La première scène d'Un enfant de Dieu est celle d'un homme démuni de sa maison, mise aux enchères. Une situation dont la triste actualité nous revient soudain en mémoire et prend un écho particulier avec ce qui suit. Car l'Homme tiré de la coquille de son habitat est soluble dans la nature, semble nous dire Cormac McCarthy, donnant un écho à une histoire vraie dans ce roman, son troisième exactement, écrit en 1973. Lester Ballard est jeté dans une éprouvette comme on ferait une expérience anthropologique. L'éprouvette contient tout ce que la nature peut, par la force civilisatrice de l'homme, rassembler de déchets, carcasses de voitures, frigo éventré, mais déchets humains aussi, comme un corps géant en état de décomposition déjà, pour filer la métaphore. C'est la campagne américaine dans ce qu'elle a de moins civilisé, du Délivrance de John Boorman à No Country For Old Men, tiré déjà du roman éponyme de Cormac McCarthy et adapté par les frères Cohen. Ici, le travail de la terre est loin de la bouille sympathique de Charles Ingalls. La terre casse les hommes, les avale ; les chariots attelés à des bœufs capricieux roulent sur les membres et brisent les jambes. Ici, ce sont les hommes qui sont sacrifiés. Lester fait office de grand prêtre et dérive au gré de ses pulsions, de ses sensations, en trouvant plus simple finalement, après plusieurs tentatives auprès des vivants, d'engager des relations sociales avec ses victimes, cadavres qu'il habille et qu'il loge.

C'est un pays où l'on est correct, ou pas correct. Et Lester est très incorrect. On le découvre peu à peu, par ses actes et par ce que disent de lui les gens qui l'ont connu, preuve incessante de son existence au sein du groupe, dans notre monde. On s'informe, comme un voisin inquiet, on a droit aux détails de sa vie, on est dans l'habit du concierge, du pochetron de bistrot, dans la fange qui a fait Lester Ballard. Le sens arrive ainsi peu à peu, doucement, comme on déchiffre un message en morse, au milieu de sensations subjectives qui ne cessent de dresser un décor toujours plus précis à la chute de l'homme. Le lecteur est à la fois témoin et acteur, pris dans un jeu de billard à trois bandes où le narrateur lui lance des boules qu'il ne peut que renvoyer malgré son dégoût, sa rancœur, son horreur… Comme pour mieux signifier que l'on a tous un Lester Ballard caché dans sa caverne. La prose est à l'image du personnage : dépourvu de sens commun, de ce que l'on pourrait appeler, nous, le cul sur un canapé, le sens commun.
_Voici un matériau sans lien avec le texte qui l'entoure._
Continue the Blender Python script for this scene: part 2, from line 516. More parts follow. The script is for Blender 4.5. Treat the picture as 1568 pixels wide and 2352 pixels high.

C'est décalé du propre, des grandes périphrases gentiment didactiques. Du style indirect libre pour l'ambiguïté et des dialogues qui sortent de nulle part, mais dont on comprend parfaitement le sens. Ballard ne pense plus mais reste des heures, là, accroupi sur ses talons, dans la montagne, à l'orientale, à regarder le même paysage, la même victime, à faire que la pensée flotte mais n'irrigue plus le cerveau, à s'épuiser de fascination pour son état de monstre naïf, miroir déformant de ses victimes, et finalement, à faire naître, sous la plume de Cormac McCarthy, des phrases sans verbe.

Citation

À observer ces choses qui émergent d'une matinée par ailleurs silencieuse et champêtre, un homme, devant la porte de la grange.